* Begin *

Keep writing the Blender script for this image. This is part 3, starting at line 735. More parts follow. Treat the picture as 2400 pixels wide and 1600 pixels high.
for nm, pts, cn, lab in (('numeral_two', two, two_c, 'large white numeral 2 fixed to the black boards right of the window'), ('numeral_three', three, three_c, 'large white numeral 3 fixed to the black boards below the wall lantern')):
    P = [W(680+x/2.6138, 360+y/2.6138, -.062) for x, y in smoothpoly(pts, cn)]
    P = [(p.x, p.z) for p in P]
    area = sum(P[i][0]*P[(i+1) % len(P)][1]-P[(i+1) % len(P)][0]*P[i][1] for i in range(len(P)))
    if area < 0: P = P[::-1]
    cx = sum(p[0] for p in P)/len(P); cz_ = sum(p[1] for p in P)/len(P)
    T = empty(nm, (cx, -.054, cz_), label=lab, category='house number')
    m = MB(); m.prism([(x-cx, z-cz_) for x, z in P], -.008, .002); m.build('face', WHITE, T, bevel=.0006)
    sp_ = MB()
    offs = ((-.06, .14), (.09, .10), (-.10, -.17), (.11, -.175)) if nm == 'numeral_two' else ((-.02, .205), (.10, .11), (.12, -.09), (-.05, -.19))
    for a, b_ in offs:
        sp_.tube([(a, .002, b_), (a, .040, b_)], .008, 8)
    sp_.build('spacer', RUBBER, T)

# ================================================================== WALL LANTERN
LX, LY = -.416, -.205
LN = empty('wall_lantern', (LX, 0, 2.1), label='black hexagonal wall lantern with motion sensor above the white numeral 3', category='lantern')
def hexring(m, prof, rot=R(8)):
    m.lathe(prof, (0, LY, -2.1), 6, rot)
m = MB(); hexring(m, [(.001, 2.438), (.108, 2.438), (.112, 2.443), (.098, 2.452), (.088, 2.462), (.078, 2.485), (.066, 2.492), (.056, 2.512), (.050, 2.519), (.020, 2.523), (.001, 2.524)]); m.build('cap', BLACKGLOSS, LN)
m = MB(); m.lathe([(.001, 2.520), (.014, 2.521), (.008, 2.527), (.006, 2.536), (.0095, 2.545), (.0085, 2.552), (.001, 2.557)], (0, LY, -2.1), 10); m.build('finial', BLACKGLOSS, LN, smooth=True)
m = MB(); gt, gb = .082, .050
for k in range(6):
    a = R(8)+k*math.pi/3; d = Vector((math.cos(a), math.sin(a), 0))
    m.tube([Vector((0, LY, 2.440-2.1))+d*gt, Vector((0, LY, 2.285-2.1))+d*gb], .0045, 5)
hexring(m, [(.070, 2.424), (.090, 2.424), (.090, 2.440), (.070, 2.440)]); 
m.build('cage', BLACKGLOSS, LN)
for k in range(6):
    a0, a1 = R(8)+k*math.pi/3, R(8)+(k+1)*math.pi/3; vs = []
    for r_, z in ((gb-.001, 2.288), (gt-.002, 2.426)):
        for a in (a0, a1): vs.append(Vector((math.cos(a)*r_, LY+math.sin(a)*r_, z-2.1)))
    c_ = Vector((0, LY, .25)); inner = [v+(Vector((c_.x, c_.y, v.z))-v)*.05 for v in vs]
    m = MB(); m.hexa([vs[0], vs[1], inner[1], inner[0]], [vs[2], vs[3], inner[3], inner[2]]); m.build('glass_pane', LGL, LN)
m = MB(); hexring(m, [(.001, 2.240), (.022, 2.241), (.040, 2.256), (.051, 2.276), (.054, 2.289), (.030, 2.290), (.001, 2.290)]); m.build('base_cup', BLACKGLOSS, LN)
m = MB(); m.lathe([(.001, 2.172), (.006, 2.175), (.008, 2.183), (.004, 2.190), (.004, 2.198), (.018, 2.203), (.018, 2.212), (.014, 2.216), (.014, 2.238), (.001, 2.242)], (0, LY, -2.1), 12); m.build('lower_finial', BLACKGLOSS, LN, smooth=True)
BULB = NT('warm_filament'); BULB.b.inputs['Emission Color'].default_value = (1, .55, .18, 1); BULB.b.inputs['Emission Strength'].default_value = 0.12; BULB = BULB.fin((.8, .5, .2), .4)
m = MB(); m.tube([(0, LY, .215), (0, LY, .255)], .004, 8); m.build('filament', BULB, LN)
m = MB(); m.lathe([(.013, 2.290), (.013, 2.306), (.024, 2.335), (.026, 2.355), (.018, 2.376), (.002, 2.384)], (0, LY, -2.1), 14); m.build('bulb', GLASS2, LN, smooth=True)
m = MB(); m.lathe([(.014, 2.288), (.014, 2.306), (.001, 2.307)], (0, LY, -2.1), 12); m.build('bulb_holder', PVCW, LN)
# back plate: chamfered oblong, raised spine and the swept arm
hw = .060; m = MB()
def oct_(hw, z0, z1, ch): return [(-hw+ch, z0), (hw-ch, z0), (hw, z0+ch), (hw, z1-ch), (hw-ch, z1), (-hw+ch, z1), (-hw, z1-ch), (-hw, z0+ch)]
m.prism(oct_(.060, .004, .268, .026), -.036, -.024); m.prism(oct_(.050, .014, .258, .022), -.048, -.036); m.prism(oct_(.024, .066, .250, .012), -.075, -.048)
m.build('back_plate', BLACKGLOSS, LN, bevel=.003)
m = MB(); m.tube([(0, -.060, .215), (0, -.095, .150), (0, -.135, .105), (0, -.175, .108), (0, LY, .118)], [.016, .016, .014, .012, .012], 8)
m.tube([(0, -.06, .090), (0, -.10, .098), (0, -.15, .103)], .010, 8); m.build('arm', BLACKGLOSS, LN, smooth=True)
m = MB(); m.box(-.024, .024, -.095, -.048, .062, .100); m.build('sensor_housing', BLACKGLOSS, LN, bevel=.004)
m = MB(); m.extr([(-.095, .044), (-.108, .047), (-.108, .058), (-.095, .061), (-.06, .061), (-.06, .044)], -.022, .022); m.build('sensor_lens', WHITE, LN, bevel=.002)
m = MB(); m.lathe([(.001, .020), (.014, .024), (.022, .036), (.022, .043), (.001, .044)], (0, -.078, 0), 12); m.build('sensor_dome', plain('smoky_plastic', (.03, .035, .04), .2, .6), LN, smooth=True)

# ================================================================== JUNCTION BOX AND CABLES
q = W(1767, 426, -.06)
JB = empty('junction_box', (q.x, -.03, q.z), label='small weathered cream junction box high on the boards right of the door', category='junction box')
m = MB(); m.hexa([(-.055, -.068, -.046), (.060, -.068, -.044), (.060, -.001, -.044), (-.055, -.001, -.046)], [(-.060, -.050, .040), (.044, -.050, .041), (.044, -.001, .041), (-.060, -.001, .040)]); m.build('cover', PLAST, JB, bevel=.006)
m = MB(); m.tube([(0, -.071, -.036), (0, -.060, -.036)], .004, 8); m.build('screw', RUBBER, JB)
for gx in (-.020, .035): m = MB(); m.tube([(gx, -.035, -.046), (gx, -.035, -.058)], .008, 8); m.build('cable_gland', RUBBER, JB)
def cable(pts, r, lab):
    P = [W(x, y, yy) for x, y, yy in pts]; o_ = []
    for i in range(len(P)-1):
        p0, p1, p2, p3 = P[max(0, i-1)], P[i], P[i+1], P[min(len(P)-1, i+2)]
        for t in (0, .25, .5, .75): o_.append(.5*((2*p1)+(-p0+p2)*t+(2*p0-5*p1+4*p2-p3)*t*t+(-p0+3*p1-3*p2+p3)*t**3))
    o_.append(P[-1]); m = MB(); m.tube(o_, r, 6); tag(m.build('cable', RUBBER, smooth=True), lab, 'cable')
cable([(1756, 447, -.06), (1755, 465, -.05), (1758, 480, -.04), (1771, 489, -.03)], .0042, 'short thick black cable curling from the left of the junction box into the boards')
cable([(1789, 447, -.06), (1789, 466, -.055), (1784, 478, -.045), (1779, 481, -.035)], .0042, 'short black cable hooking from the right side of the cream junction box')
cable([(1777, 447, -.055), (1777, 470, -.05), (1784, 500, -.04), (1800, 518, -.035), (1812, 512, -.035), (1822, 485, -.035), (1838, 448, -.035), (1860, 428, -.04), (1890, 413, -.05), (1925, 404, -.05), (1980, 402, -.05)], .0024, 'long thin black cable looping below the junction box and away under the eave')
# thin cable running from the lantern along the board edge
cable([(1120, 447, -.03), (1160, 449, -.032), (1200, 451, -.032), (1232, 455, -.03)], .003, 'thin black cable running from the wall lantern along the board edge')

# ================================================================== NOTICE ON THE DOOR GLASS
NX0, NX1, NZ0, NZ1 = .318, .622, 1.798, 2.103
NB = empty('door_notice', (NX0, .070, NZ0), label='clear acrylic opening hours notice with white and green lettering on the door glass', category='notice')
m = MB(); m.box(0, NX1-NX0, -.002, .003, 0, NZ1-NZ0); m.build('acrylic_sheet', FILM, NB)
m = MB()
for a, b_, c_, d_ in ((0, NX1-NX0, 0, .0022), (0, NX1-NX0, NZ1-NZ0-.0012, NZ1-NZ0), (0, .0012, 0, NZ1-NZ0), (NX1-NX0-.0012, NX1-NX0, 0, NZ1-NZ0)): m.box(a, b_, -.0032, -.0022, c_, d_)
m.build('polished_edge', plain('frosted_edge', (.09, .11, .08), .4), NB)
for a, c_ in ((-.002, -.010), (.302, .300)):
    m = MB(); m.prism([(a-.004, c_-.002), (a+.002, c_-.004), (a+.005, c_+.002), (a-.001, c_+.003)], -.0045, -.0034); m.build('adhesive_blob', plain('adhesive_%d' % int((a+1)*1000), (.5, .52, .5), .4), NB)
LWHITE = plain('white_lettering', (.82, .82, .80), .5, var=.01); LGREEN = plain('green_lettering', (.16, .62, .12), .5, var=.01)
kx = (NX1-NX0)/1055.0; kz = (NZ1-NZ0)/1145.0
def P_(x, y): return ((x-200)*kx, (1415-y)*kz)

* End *
* Begin *

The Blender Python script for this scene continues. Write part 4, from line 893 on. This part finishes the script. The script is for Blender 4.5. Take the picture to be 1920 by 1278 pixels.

* End *

Your task is to extract exactly the lines starting at the line with "Keep writing the" and ending at the line with "sp_.build('spacer', RUBBER, T)", including both ends, and no other lines.

### Finished exercise
Keep writing the Blender script for this image. This is part 3, starting at line 735. More parts follow. Treat the picture as 2400 pixels wide and 1600 pixels high.
for nm, pts, cn, lab in (('numeral_two', two, two_c, 'large white numeral 2 fixed to the black boards right of the window'), ('numeral_three', three, three_c, 'large white numeral 3 fixed to the black boards below the wall lantern')):
    P = [W(680+x/2.6138, 360+y/2.6138, -.062) for x, y in smoothpoly(pts, cn)]
    P = [(p.x, p.z) for p in P]
    area = sum(P[i][0]*P[(i+1) % len(P)][1]-P[(i+1) % len(P)][0]*P[i][1] for i in range(len(P)))
    if area < 0: P = P[::-1]
    cx = sum(p[0] for p in P)/len(P); cz_ = sum(p[1] for p in P)/len(P)
    T = empty(nm, (cx, -.054, cz_), label=lab, category='house number')
    m = MB(); m.prism([(x-cx, z-cz_) for x, z in P], -.008, .002); m.build('face', WHITE, T, bevel=.0006)
    sp_ = MB()
    offs = ((-.06, .14), (.09, .10), (-.10, -.17), (.11, -.175)) if nm == 'numeral_two' else ((-.02, .205), (.10, .11), (.12, -.09), (-.05, -.19))
    for a, b_ in offs:
        sp_.tube([(a, .002, b_), (a, .040, b_)], .008, 8)
    sp_.build('spacer', RUBBER, T)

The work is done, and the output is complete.